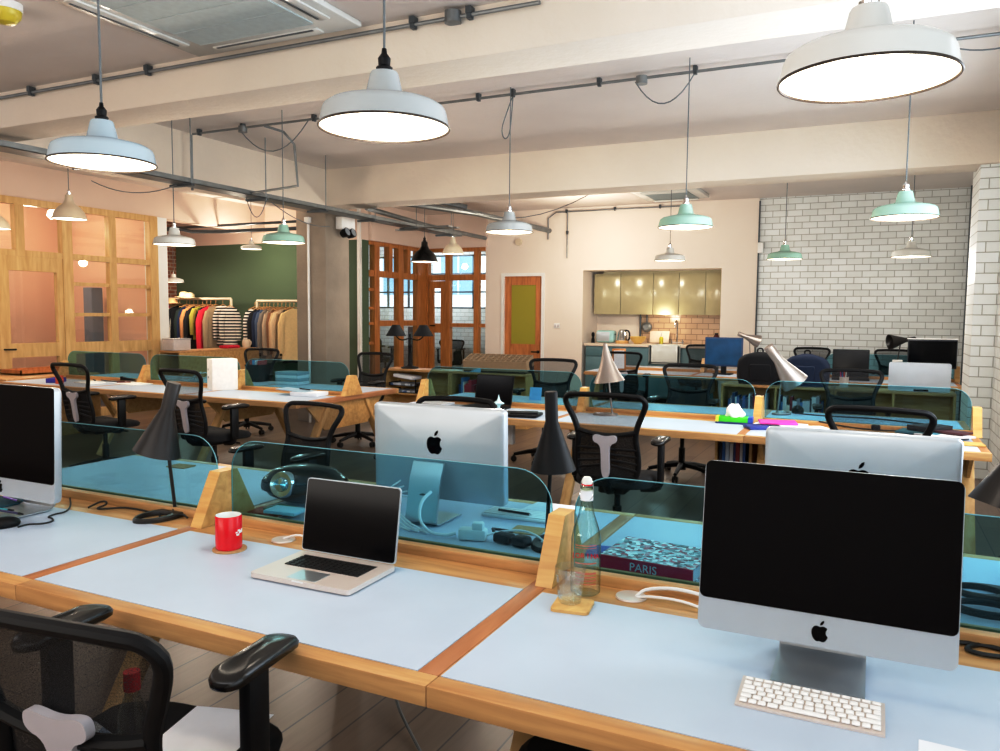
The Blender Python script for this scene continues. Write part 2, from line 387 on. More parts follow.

· · · · ·

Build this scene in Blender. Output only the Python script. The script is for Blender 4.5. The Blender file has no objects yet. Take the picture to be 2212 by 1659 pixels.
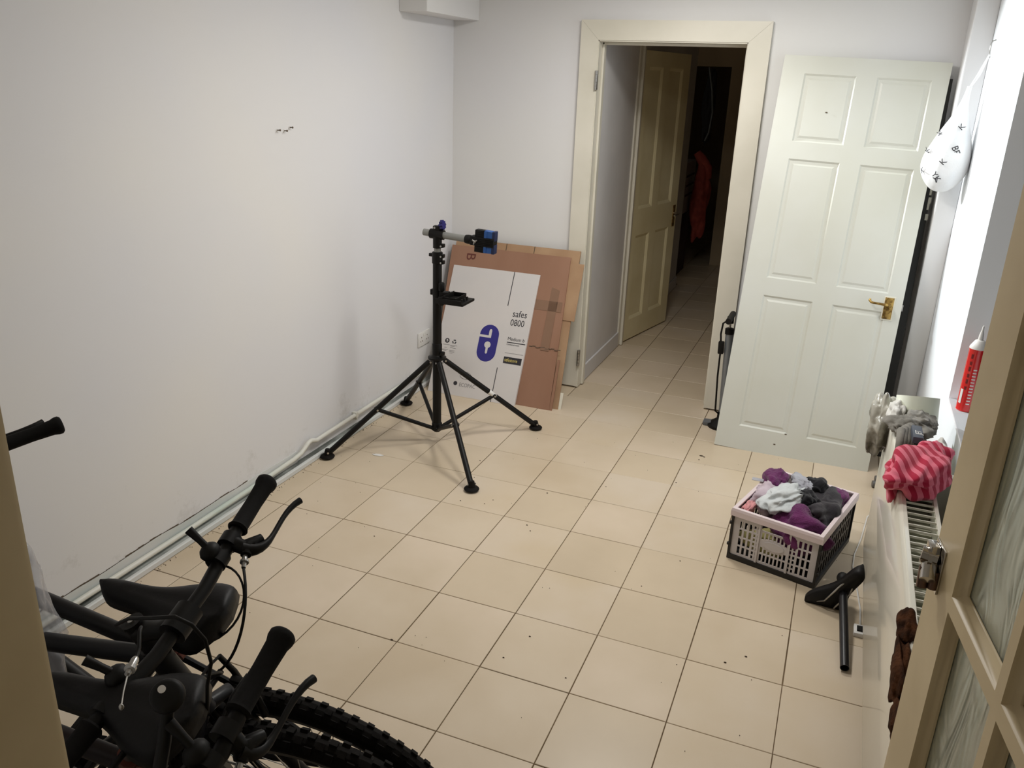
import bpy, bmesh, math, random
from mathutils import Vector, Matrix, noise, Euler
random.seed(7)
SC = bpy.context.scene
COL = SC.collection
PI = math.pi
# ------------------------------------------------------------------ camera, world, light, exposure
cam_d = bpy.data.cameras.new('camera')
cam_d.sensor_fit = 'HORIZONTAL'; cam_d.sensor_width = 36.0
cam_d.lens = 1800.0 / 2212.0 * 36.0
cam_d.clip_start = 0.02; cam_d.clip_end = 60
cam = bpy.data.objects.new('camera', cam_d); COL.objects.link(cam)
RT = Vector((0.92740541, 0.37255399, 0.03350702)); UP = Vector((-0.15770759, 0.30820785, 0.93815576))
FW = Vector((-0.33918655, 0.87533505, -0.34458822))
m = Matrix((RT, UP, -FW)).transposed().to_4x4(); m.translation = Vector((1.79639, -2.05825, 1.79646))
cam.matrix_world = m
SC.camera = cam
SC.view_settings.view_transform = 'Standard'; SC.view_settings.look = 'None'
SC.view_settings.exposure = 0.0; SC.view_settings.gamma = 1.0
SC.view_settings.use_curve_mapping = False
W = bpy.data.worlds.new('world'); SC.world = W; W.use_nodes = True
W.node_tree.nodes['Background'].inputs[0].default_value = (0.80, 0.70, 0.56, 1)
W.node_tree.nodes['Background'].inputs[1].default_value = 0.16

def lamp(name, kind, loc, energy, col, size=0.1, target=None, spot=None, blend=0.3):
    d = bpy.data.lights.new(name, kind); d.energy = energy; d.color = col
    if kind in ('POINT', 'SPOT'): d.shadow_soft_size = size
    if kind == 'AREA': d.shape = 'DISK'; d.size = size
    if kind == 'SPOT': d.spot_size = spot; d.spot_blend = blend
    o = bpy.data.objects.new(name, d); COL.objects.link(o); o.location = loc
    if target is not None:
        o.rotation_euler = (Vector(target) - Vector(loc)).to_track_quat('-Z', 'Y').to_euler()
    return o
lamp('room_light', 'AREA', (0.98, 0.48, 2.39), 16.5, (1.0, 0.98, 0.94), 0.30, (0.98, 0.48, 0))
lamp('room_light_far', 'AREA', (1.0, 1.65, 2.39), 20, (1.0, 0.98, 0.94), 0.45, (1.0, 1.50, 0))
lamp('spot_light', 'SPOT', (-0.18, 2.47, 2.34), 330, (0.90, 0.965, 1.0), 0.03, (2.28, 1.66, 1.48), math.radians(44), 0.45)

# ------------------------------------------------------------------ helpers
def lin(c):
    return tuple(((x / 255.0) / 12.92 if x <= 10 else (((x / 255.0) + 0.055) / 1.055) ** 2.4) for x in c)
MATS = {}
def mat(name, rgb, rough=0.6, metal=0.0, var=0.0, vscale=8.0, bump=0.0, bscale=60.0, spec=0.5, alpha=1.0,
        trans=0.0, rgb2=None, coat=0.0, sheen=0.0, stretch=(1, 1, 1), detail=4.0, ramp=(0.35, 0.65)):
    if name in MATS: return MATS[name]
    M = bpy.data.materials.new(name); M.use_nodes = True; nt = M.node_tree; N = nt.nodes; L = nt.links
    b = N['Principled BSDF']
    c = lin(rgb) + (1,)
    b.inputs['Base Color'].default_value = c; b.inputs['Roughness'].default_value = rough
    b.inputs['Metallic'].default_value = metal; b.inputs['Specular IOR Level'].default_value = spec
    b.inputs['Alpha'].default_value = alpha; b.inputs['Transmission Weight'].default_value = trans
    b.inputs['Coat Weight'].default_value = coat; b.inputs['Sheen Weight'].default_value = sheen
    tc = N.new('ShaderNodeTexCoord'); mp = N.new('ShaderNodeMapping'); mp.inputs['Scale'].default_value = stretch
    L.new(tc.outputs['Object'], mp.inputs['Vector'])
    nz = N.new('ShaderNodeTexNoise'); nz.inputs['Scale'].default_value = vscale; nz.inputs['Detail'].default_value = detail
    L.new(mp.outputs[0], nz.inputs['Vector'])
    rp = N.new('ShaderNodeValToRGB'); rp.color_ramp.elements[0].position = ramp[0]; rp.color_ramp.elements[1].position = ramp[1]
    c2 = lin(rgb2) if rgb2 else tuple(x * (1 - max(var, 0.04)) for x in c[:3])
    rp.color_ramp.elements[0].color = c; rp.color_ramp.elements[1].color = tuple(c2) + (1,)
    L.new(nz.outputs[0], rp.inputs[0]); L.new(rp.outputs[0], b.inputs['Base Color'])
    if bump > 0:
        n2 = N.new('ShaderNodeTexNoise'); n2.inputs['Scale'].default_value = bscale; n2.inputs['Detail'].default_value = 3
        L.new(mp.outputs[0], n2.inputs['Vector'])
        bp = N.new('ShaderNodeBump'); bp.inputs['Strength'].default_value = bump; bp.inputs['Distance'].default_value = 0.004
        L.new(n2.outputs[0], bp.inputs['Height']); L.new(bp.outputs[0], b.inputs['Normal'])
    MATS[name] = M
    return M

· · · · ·

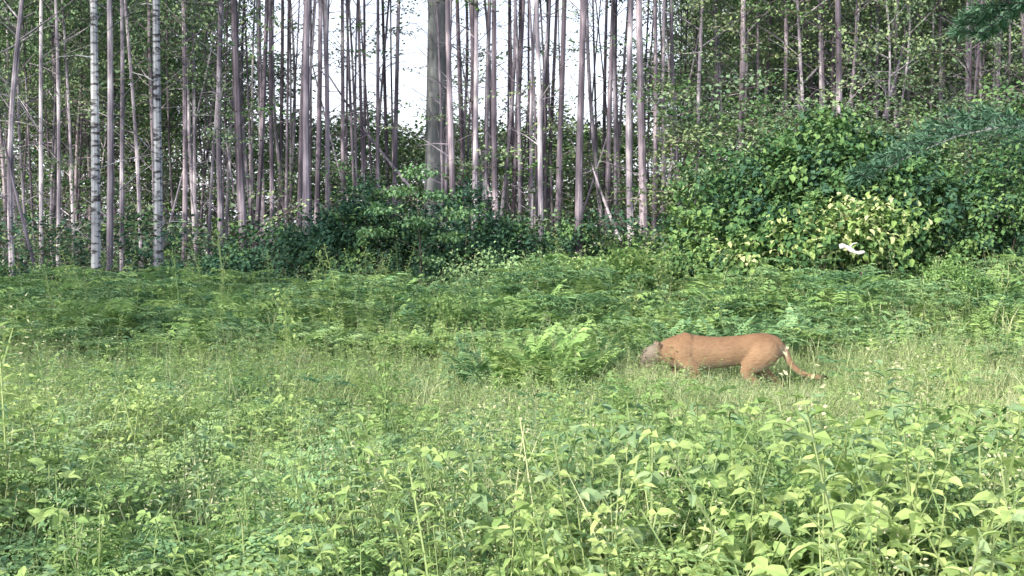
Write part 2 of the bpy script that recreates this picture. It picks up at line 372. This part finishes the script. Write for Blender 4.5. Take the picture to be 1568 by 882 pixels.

· · · · ·

◆ **PROBLEM REQUIREMENTS**: Find every line above that contains the word "objects", and return each one.

◆ **ANSWER TO THE TASK**:
Build this scene in Blender. Output only the Python script. The script is for Blender 4.5. The Blender file has no objects yet. Take the picture to be 2212 by 1659 pixels.
cam = bpy.data.objects.new('camera', cam_d); COL.objects.link(cam)
    o = bpy.data.objects.new(name, d); COL.objects.link(o); o.location = loc